This section is from the book "Business Law - Case Method", by William Kixmiller, William H. Spencer. See also: Business Law: Text and Cases.
Every National Bank must within 30 days after notification from Organization Committee, and eligible State Institutions may, at any time join the Federal Reserve Bank in their District, by subscribing to stock a sum equal to 6 per cent of their paid-up capital and surplus, one-sixth to be payable on call, one-sixth within three months, and one-sixth within six months thereafter, the remainder on call.
Any National Bank failing to accept terms of this Act within sixty days after its passage shall cease to act as reserve agent, and failing to comply with the Act within one year after its passage shall forfeit its franchise under the National Bank Act.
National Banks having capital and surplus of $1,000,000 or more may, with permission of Federal Reserve Board, establish foreign branches.
May accept drafts or bills of exchange having not more than six months to run, drawn upon them for exportation or importation of goods, up to one-half of capital and surplus.
National Banks, if not in a Central Reserve City, may make loans maturing in not to exceed five years on farm lands within District at not to exceed 50 per cent of value of property, up to an aggregate of 25 per cent of capital and surplus, or to one-third of time deposits.
National banks permitted to receive time deposits and to pay interest thereon.
No bank subject to visitorial powers except such as authorized by law.
No officer, director, employee or attorney shall receive directly or indirectly, under penalty of fine and imprisonment, any fee, commission, gift, or other consideration in connection with the business of the bank, except the usual salary or director's fee.
Comptroller of Currency, with approval of Secretary of Treasury, shall appoint examiners who shall examine each Member Bank at least twice in each calendar year. Examination of State Institutions by State authorities may be accepted.
Requirement that National Banks shall deposit U. S. bonds with Treasurer repealed.
State Banks may become National Banks.
State Banks upon becoming Member Banks must conform to National Bank Act as follows: Limitation of liability to such banks; prohibition against purchase of or loans on stock of such banks; impairment of capital; payment of unearned dividends; and to rules of Federal Reserve Board, and shall also be liable to certain penalties under said Act.
May charge customers actual expense of collections and of exchange, rate of charge for collections to be fixed by Federal Reserve Board.
Except by permission of Federal Reserve Board, no Member Bank shall act as agent for non-member banks in obtaining discounts.

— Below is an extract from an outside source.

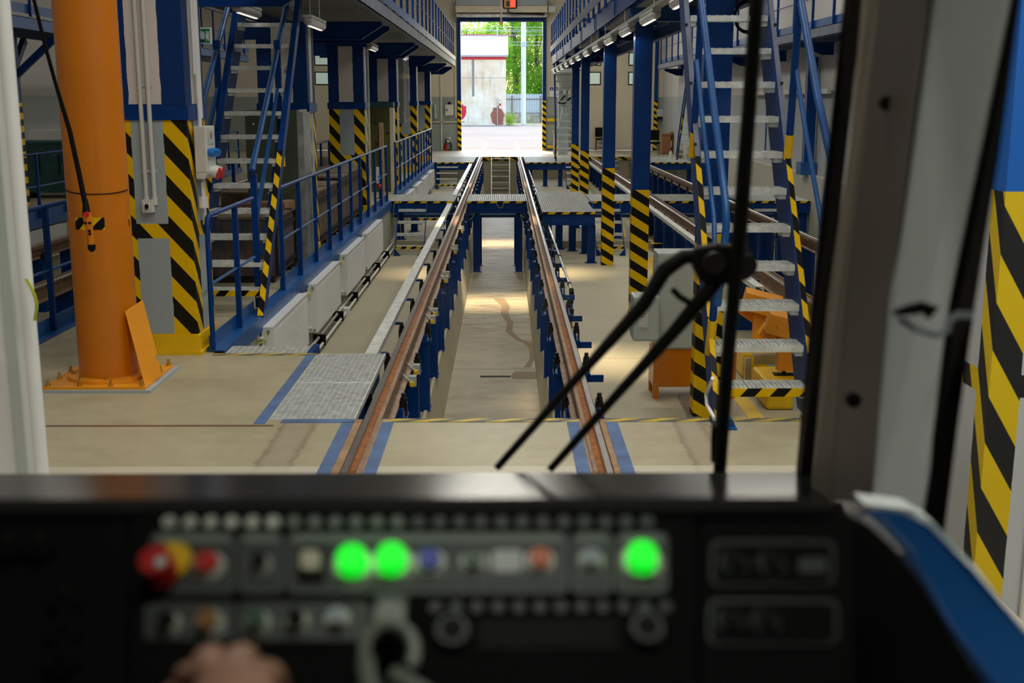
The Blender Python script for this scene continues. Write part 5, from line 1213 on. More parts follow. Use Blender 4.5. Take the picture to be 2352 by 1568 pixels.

National Banks in Alaska or insular possessions may remain non-member banks under National Bank Act, or, except those in Philippines, may with consent of Federal Reserve Board become members.
National Banks may, by special permission of Federal Reserve Board, act as trustee, executor, administrator, and registrar.
Provisions of Aldrich-Vreeland Act extended to June 30th, 1915, with changes in tax rates on circulation, and R. S. Sections 5153, 5172, 5191, and 5214 re-enacted to read as prior to May 30th, 1908.
*By Amendment No. 1 to this Act, Secretary of Treasury may permit national banks to issue circulating' notes not to exceed 125 per centum of capital and surplus, against which redemption fund in gold of not less than 5 per centum must be maintained in the United States Treasury.